Wednesday, February 13, 2013


I finally figured it out in a way I can articulate. The above drawing shows the four elements that must be considered for any technology to be implemented sustainably in any society. You can safely ignore these principles if your chosen technology is entirely disposable, not requiring maintenance, because that is what it will be.
Local social infrastructure- The end users of the technology have to be involved and accepting.
Local technical infrastructure- There needs to be the technical expertise to operate, maintain and repair the technology locally. If there is no technical expertise close by, when the system fails, it will be quickly abandoned.
Local financial infrastructure- There has to be local availability of whatever finances are needed for parts, labor, consumables to keep the technology functioning.

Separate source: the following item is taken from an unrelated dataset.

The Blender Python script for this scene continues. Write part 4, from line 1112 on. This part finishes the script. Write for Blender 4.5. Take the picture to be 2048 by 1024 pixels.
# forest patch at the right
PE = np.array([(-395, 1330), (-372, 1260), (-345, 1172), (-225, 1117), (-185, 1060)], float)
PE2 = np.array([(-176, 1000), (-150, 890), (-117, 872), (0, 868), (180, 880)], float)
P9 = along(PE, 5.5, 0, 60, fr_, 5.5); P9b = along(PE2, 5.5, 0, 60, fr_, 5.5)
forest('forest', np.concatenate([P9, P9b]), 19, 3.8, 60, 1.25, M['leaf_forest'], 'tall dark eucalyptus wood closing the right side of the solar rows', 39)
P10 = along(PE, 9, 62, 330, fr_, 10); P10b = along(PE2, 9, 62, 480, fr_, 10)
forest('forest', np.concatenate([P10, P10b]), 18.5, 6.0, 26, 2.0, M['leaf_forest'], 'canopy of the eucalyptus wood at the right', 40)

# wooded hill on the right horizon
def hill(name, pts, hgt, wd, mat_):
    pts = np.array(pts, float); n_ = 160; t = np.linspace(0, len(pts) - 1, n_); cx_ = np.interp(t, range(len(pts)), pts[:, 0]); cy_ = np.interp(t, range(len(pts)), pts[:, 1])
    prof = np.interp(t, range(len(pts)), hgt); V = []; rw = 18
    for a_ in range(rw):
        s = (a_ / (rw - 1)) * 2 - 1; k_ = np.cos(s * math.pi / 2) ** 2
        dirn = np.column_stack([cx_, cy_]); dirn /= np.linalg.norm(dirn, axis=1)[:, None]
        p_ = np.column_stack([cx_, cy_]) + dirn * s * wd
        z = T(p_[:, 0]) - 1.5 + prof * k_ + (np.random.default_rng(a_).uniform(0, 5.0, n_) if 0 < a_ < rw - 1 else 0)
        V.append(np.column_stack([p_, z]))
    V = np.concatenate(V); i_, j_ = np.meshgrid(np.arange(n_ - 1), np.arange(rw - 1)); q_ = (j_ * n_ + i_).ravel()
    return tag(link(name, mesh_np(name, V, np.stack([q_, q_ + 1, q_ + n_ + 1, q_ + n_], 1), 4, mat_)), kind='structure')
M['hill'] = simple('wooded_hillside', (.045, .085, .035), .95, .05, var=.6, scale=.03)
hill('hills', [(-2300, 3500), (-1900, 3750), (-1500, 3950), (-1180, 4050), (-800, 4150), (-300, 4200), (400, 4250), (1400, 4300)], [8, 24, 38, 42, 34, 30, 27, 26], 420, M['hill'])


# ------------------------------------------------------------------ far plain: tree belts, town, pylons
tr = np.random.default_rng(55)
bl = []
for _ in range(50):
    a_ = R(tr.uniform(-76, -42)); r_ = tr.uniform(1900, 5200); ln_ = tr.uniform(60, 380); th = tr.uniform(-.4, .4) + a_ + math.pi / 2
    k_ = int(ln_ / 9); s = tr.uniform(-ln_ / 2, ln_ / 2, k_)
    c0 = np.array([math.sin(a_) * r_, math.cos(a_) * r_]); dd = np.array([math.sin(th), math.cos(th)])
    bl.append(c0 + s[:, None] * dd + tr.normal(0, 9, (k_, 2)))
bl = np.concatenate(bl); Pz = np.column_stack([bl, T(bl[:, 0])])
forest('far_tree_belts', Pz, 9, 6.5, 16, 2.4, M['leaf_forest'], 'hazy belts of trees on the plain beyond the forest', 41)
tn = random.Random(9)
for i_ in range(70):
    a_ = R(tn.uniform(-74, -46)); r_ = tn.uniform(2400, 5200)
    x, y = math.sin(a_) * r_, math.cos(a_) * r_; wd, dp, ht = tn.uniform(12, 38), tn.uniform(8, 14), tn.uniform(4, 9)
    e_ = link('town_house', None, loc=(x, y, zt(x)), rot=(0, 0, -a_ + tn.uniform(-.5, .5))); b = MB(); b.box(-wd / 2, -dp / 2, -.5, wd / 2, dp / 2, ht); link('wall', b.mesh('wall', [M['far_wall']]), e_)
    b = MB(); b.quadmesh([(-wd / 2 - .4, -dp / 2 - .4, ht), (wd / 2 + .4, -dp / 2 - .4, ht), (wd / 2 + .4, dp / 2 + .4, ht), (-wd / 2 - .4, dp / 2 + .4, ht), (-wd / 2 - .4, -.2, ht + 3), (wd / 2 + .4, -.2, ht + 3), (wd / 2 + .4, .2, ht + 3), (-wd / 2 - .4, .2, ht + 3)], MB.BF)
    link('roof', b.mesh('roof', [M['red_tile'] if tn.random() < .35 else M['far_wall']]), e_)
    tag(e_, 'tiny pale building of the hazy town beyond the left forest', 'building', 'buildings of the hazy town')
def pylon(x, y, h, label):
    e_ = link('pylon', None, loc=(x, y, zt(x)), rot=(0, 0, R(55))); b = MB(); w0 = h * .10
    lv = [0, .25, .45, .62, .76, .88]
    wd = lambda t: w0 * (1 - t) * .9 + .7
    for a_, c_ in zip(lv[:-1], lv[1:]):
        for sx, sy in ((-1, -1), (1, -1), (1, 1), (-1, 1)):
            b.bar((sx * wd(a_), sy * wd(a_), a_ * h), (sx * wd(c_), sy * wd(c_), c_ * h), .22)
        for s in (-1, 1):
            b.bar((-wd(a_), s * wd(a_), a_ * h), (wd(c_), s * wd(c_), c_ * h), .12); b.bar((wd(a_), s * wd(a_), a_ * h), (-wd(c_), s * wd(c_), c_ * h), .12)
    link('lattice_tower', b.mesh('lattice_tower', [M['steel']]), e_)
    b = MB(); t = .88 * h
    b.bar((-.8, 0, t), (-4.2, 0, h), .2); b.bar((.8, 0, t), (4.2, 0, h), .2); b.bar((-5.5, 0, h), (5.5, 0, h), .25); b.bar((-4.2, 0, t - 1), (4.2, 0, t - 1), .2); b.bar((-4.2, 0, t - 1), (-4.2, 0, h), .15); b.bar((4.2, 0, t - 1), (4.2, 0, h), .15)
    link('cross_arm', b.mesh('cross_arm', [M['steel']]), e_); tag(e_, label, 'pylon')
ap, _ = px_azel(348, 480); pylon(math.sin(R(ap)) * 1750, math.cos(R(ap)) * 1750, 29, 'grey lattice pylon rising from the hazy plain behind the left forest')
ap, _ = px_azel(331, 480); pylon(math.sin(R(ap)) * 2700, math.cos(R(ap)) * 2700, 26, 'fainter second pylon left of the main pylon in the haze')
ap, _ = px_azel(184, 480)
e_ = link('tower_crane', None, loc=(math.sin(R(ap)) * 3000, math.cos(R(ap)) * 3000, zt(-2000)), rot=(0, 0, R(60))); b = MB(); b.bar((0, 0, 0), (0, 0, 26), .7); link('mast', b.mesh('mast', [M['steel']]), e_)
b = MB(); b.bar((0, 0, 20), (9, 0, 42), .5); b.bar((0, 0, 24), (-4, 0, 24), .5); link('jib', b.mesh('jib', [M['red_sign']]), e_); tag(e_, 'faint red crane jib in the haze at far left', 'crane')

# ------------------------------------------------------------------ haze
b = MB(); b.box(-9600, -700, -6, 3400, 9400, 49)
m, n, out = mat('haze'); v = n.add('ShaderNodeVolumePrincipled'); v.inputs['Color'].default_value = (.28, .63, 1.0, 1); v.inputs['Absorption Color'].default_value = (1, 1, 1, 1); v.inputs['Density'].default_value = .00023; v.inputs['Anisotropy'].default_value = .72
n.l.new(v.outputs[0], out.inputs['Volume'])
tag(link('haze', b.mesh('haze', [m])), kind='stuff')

Local consumable/energy infrastructure- If a technology requires consumables or power to operate, these must be locally and reliably available.
These factors can be used to evaluate whether or not a technology will function sustainably in a community. For instance, If a water treatment technology is planned for a remote community of hunter gatherers, if there is no financial support, no ability to maintain stocks of chemicals and no technical expertise available, it makes no sense to implement a technology that requires these things. If an affluent community in the US has the desire for a highly technical system, has local technicians, the financial reserves for maintenance and supplies, a constant energy source, then that community has many more possibilities for technology choice.
This doesn’t mean one technology is better or more effective than another, only that one technology that works well one place, can utterly fail somewhere else if the above conditions are not considered and resolved successfully.
If the choice is to simply supply a technology and walk away, as many development projects do, the project is assured of failure.